The Legal Ombudsman is an independent and impartial lay body for members of the public who wish to make a complaint about a solicitor who has acted for them. It operates within a regulatory and disciplinary framework set, monitored and enforced by the regulatory body for solicitors, the Solicitors Regulation Authority (“SRA”). The Legal Ombudsman also works closely with the Law Society, the body that represents solicitors in England and Wales.

Before it will consider a complaint, the Legal Ombudsman generally requires that a firm's internal complaints procedure has been exhausted with the client. If the Legal Ombudsman is satisfied that the firm's proposals for resolving a complaint are reasonable, it may decline to investigate further. The Legal Ombudsman expects complaints to be made to them within one year of the date or act or omission about which you are concerned or within one year of you realising there was a concern. You must also refer your concerns to the legal Ombudsman within six months of our final response to you.

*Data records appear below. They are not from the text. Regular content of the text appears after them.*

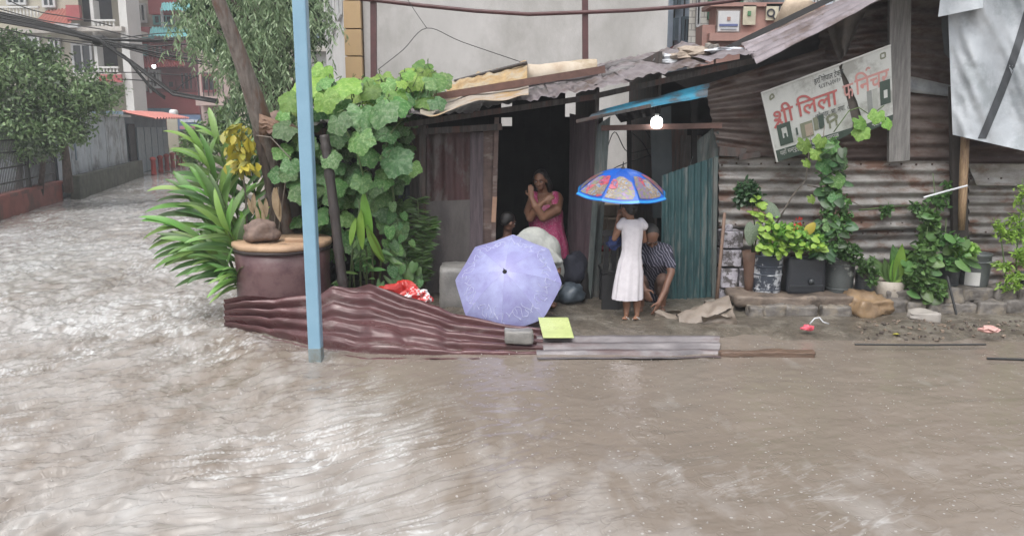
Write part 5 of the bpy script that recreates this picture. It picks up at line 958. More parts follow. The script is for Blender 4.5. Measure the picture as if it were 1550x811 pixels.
for u in (809, 840): Body().chain([g_(u, 310, 9.45), g_(u, 296, 9.58), g_(u, 306, 9.74)], [.05, .055, .05]).m.build('strap', m_pink, w, smooth=True)
# boy in black
y = thing('person', 'short haired boy in black crouching in the doorway, turned away', 'person', (P(768, 440, 9.2).x, 9.2, .07)); g_ = lambda u, v, q=9.2: P(u, v, q)
B = Body(); B.head(g_(769, 336, 9.15), (.75, .55, -.35), (.1, 0, 1), .215); B.chain([g_(768, 346), g_(768, 362)], [.05, .055]); B.chain([g_(752, 372), g_(768, 366), g_(786, 372)], [.06, .08, .06]); B.chain([g_(768, 378), g_(766, 405), g_(764, 430)], [.13, .12, .13])
B.chain([g_(786, 374), g_(795, 398, 9.1), g_(806, 384, 8.98)], [.05, .042, .028]); B.hand(g_(806, 384, 8.98), (.7, -.3, .2), (0, -.3, 1), .15); B.chain([g_(752, 374), g_(746, 400), g_(760, 412, 9.0)], [.05, .042, .03]); B.hand(g_(760, 412, 9.0), (.8, -.4, -.1), (0, -.3, 1), .15, -1)
for u, q in ((755, -1), (778, 1)): B.chain([g_(u, 430), g_(u + q * 8, 418, 8.9), g_(u + q * 4, 455, 9.0)], [.08, .06, .04]); B.cap(g_(u + q * 4, 458, 9.0), g_(u + q * 4, 459, 8.84), .035, .028)
B.build('body', m_skin2, y); face(B, y); A, M3, k = B.hd; hb = Body(); hb.ell(A(0, -.022, .035), (.083 * k, .093 * k, .085 * k), M3); hb.ell(A(0, -.055, -.005), (.068 * k, .055 * k, .062 * k), M3); hb.build('hair', m_hair, y, .009)
m_blackc = mat('black_cloth', (.016, .016, .022), (.012, .012, .016), rough=.85, scale=8, bump=.3)
c = Body(); c.chain([g_(752, 373), g_(768, 369), g_(786, 373)], [.072, .092, .072]); c.chain([g_(768, 380), g_(766, 405), g_(764, 432)], [.15, .135, .15]); c.chain([g_(787, 375), g_(793, 392, 9.12)], [.062, .055]); c.chain([g_(751, 375), g_(746, 396)], [.062, .055]); c.build('shirt', m_blackc, y, .012)
c = Body()
for u, q in ((755, -1), (778, 1)): c.chain([g_(u, 430), g_(u + q * 8, 418, 8.9), g_(u + q * 5, 448, 8.98)], [.095, .075, .055])
c.build('trousers', m_blackc, y, .012)
# bent person in the pale grey shirt
y = thing('person', 'person in pale grey shirt bent low behind the lavender umbrella, only the rounded back showing', 'person', (P(820, 450, 8.75).x, 8.75, .07)); g_ = lambda u, v, q=8.75: P(u, v, q)
B = Body(); B.head(g_(786, 396, 8.55), (-.5, -.6, -.75), (-.4, -.4, .8), .21); B.chain([g_(792, 388, 8.6), g_(800, 378, 8.68)], [.05, .06]); B.chain([g_(800, 374), g_(818, 366), g_(830, 395), g_(834, 425)], [.09, .10, .11, .11])
B.chain([g_(790, 380, 8.5), g_(776, 405, 8.35), g_(770, 430, 8.2)], [.055, .045, .03]); B.hand(g_(770, 430, 8.2), (-.1, -.5, -.8), (-.3, -.9, .3), .16); B.chain([g_(822, 370, 8.85), g_(846, 392, 8.8), g_(845, 412, 8.6)], [.055, .042, .03]); B.hand(g_(845, 412, 8.6), (-.2, -.7, -.6), (.5, -.5, .6), .16, -1)
for u, q in ((824, -1), (842, 1)): B.chain([g_(u, 425), g_(u - 8, 418, 8.42), g_(u - 4, 458, 8.55)], [.09, .065, .04]); B.cap(g_(u - 4, 462, 8.55), g_(u - 5, 463, 8.4), .036, .028)
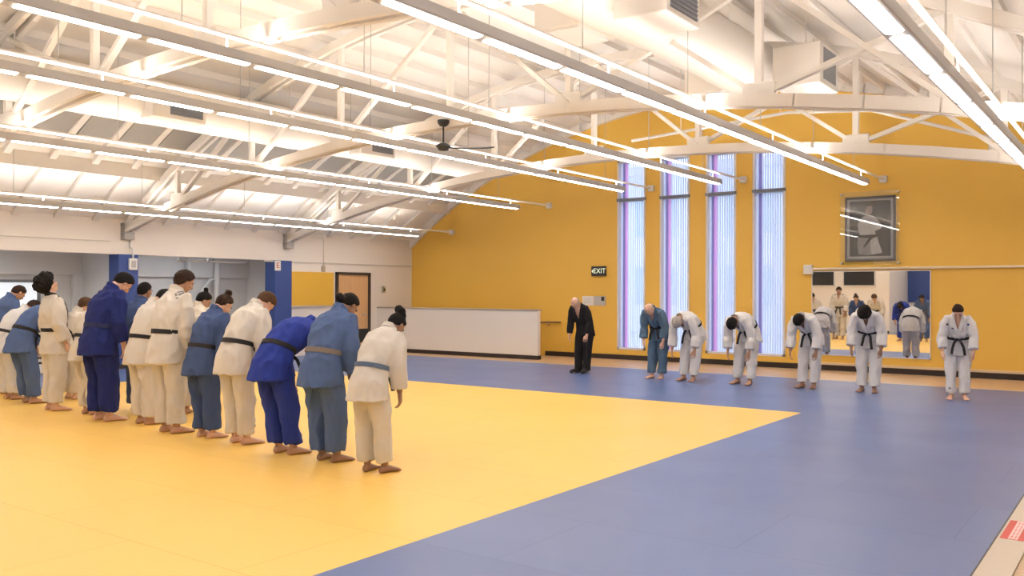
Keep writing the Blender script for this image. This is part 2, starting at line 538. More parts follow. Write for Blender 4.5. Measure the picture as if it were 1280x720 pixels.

The Legal Ombudsman may: (a) investigate the quality of the professional service supplied by a solicitor to a client; (b) express a view on whether the solicitor's charges are found reasonable; or (c) refer allegations that the solicitor has breached rules of professional conduct to the SRA.

The Legal Ombudsman will not: (a) determine complicated issues of fact or law which can only be decided by a Court; or (b) give legal advice or tell a solicitor how to handle a case; or (c) review the outcome of a court case.

The Legal Ombudsman's website can be found at www.legalombudsman.org.uk. They can be contacted by email at [email protected], by post at Legal Ombudsman, PO Box 6167,  Slough, SL1 0EH or by telephone on 0300 555 0333 (between 9:00am and 5:00pm).

Alternative complaints bodies (such as Ombudsman Services, ProMediate and Small Claims Mediation) exist which are competent to deal with complaints about legal services should both you and this firm wish to use such a scheme.

If you are not satisfied with the outcome of your complaint in relation to our invoice you may also apply to the Court for an assessment of the invoice under Part III of the Solicitors Act 1974 but you will be responsible for the costs of such assessment if the invoice is not reduced.